For a coffee shop doing tax returns, this means revenue figures are exact — they reflect what was actually charged, not reconstructed from current prices. For allergen compliance, the record shows what was served, not what the menu says today.
The Draft/Published Workflow in the Admin
The admin dashboard enforces the versioning workflow directly. Published items show a lock banner — you can toggle availability but nothing else. To make changes, you create a new version, which copies everything into a draft:
The draft can be freely edited: change prices, add or remove ingredients, reconfigure modifications. Four independent dirty-state checks track whether details, sizes, ingredients, or mod options have unsaved changes, so the admin knows exactly which sections need saving.
When the draft is published, the old version archives and the new one goes live.
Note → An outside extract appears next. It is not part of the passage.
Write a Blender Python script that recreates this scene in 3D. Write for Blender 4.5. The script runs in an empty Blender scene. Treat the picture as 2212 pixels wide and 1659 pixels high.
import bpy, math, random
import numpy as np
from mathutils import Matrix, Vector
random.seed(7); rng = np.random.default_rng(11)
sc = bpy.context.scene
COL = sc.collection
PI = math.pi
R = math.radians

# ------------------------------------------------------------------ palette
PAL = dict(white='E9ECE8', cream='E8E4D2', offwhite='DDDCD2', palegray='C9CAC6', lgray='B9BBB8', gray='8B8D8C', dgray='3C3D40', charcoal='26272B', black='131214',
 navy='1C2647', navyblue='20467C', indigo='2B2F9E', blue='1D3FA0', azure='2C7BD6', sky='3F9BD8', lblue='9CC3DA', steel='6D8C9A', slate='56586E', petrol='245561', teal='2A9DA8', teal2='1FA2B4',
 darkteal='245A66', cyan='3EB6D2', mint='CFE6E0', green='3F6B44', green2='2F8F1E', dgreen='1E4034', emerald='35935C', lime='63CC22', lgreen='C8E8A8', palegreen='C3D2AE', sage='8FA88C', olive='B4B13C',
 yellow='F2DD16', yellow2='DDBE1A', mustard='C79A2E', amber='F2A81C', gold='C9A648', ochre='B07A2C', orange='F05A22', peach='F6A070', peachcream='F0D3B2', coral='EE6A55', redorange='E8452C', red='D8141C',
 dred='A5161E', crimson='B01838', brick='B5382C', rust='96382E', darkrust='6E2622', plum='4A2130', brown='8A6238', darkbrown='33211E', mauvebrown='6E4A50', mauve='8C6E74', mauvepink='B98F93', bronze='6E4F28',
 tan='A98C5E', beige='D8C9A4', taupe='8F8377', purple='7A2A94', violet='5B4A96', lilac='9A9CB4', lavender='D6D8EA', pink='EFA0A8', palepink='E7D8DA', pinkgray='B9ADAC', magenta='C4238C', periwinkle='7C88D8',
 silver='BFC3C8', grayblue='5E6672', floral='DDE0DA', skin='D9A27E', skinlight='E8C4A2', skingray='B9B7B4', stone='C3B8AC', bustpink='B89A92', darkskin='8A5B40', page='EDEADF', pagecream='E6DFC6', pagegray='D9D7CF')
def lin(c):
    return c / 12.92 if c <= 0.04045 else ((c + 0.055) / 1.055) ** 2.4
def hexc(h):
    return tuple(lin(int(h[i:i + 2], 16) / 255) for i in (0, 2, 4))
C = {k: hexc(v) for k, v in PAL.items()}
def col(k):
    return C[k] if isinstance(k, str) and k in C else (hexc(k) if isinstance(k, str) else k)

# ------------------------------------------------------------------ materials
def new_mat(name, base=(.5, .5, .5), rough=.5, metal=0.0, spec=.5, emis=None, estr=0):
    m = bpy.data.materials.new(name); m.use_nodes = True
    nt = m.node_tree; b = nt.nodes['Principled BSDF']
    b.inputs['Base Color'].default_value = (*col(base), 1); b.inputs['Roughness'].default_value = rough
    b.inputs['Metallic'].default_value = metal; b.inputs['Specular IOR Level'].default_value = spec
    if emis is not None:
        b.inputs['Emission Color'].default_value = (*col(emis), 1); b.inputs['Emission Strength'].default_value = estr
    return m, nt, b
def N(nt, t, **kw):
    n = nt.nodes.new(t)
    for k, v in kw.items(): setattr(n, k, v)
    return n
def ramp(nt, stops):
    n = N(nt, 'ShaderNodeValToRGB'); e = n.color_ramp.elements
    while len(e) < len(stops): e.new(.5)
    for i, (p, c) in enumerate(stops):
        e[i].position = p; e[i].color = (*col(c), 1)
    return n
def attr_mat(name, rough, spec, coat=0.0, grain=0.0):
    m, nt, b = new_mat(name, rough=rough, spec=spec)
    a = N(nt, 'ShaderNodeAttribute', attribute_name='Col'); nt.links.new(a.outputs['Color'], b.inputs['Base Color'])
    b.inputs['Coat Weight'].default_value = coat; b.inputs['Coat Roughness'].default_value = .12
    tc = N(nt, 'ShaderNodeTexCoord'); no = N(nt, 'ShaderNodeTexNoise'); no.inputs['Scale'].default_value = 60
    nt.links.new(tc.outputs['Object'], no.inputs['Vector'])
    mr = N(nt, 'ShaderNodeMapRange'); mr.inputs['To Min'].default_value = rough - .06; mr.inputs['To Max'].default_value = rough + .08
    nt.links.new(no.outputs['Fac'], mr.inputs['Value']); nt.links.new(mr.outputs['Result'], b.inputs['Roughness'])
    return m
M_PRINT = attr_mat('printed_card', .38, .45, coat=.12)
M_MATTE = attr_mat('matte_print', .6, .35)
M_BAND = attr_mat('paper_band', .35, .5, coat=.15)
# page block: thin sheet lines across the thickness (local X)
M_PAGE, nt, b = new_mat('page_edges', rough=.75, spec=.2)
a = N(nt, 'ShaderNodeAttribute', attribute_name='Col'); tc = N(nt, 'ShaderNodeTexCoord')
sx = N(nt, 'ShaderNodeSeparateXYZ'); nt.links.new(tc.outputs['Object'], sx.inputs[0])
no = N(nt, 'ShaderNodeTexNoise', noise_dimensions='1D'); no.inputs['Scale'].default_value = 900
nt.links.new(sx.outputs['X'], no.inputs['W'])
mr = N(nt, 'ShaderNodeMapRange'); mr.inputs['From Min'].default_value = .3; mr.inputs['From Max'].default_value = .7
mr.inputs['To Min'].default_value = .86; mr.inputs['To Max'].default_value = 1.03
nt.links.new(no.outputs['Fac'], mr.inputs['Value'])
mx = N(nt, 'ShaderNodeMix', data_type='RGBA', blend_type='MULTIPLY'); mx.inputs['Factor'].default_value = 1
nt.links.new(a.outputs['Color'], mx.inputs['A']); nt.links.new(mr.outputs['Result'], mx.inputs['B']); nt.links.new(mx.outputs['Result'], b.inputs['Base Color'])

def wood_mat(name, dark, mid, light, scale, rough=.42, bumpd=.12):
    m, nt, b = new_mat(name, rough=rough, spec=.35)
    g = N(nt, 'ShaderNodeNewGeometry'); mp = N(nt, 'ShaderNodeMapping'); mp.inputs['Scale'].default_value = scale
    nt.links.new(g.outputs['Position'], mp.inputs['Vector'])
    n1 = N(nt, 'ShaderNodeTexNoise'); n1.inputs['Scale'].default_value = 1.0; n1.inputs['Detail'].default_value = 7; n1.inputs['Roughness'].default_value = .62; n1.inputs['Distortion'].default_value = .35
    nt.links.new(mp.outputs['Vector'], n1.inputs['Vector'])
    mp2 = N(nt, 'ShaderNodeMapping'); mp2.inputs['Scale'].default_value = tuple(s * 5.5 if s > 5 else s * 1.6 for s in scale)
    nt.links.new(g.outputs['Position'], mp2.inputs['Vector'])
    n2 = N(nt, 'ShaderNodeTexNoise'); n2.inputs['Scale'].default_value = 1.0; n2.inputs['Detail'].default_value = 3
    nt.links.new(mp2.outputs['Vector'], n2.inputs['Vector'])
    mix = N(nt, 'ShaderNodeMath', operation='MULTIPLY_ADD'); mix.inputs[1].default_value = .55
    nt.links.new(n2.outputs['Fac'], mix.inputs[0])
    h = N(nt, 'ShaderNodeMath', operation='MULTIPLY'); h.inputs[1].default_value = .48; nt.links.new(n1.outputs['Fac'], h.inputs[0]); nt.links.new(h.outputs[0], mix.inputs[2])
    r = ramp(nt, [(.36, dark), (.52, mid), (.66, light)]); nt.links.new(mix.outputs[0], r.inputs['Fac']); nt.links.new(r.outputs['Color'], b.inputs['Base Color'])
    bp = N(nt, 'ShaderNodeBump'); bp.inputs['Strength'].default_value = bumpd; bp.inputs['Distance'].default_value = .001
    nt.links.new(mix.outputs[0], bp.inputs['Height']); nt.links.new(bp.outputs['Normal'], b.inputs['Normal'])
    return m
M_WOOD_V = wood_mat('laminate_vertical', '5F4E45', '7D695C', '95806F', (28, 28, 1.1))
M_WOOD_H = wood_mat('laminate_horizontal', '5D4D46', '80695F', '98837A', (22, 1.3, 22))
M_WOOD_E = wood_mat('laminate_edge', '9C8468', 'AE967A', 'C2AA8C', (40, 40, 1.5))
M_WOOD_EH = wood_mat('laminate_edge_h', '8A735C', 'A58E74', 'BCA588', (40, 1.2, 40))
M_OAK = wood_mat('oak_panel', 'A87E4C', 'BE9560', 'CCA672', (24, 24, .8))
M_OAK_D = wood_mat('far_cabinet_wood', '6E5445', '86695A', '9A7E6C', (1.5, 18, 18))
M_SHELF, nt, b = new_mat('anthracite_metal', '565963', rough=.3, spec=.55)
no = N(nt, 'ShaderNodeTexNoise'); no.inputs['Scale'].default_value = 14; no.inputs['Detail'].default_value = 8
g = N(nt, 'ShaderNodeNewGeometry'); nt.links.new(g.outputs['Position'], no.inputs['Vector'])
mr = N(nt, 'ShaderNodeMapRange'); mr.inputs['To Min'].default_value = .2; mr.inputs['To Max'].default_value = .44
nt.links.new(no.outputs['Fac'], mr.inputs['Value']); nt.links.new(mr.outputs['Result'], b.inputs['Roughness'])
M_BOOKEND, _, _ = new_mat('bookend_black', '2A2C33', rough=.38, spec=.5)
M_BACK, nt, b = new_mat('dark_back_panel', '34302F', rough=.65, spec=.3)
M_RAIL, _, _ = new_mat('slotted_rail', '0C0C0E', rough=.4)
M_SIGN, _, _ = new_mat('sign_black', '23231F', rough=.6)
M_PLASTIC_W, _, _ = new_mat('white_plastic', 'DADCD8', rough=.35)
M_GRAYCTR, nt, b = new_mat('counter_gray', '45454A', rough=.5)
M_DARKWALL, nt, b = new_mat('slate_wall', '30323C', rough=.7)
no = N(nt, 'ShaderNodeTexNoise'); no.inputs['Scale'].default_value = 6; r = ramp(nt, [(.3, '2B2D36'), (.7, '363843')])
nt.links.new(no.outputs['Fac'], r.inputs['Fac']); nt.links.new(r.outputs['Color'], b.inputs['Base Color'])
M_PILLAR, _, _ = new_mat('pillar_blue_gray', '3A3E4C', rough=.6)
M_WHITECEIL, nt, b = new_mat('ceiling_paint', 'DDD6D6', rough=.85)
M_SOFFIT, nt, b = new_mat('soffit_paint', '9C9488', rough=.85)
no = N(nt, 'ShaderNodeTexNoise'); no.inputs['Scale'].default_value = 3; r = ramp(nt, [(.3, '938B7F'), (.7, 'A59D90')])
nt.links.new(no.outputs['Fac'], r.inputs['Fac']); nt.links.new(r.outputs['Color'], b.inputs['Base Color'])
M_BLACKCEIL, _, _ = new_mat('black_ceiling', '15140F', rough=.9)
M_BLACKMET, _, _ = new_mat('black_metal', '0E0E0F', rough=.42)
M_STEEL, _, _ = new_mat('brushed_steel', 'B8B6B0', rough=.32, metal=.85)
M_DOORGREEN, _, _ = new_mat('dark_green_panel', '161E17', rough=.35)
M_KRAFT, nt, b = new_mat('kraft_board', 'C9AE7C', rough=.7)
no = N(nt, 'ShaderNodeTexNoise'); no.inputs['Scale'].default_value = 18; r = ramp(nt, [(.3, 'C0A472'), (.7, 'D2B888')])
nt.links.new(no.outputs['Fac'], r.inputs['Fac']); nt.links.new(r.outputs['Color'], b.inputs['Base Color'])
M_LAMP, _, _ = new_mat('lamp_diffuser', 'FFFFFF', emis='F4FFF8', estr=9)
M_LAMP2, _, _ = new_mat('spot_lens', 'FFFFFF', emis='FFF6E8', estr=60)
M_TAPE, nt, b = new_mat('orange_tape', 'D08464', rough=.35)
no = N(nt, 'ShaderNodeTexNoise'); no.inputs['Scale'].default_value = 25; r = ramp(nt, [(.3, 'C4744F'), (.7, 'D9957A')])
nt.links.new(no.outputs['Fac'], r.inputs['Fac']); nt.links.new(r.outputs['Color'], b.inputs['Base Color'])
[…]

The transition is atomic — one transaction archives the old, publishes the new. There's no window where both versions are active or neither is.
Trade-offs
The snapshot approach means data duplication. Every order stores ingredient names, modification names, and allergen names as strings, even though they exist in reference tables. That's deliberate — the reference data can change, but the order record must not. Storage is cheap; data integrity in a legal context is not.
The versioning model means the menu_items table grows over time. For a coffee shop with a modest menu, this is negligible. For a chain with thousands of items and frequent changes, you'd want a cleanup policy for archived versions past a certain age — but "past a certain age" in a food business context might be years, not months.
The N+1 query pattern during order placement — loading each modification individually — is a known trade-off of readable code over query efficiency. For a coffee shop where orders contain 1-5 items with 0-3 modifications each, this is imperceptible. For a high-throughput system, you'd batch-load modifications per item.
Lessons Learned
Historic data is not optional for businesses that serve food. My first instinct as a developer was to keep the schema simple — one row per menu item, update in place. My experience building systems for an insurance client taught me that the data you delete today is the data someone asks for tomorrow. For a food business, "tomorrow" might be a solicitor's letter about an allergic reaction.
Snapshots at the point of sale decouple the order from the menu. Once an order is placed, it doesn't matter what happens to the menu item, the ingredient, or the allergen list. The order record is self-contained. This is the same principle behind invoice line items in accounting — you don't reference the current product price, you record the price that was charged.
Versioning is cheaper than you think. The publish workflow adds one extra step for the admin, and the storage cost is negligible. What it buys is the ability to answer "what was this menu item six months ago?" without guessing. That's worth the extra transaction.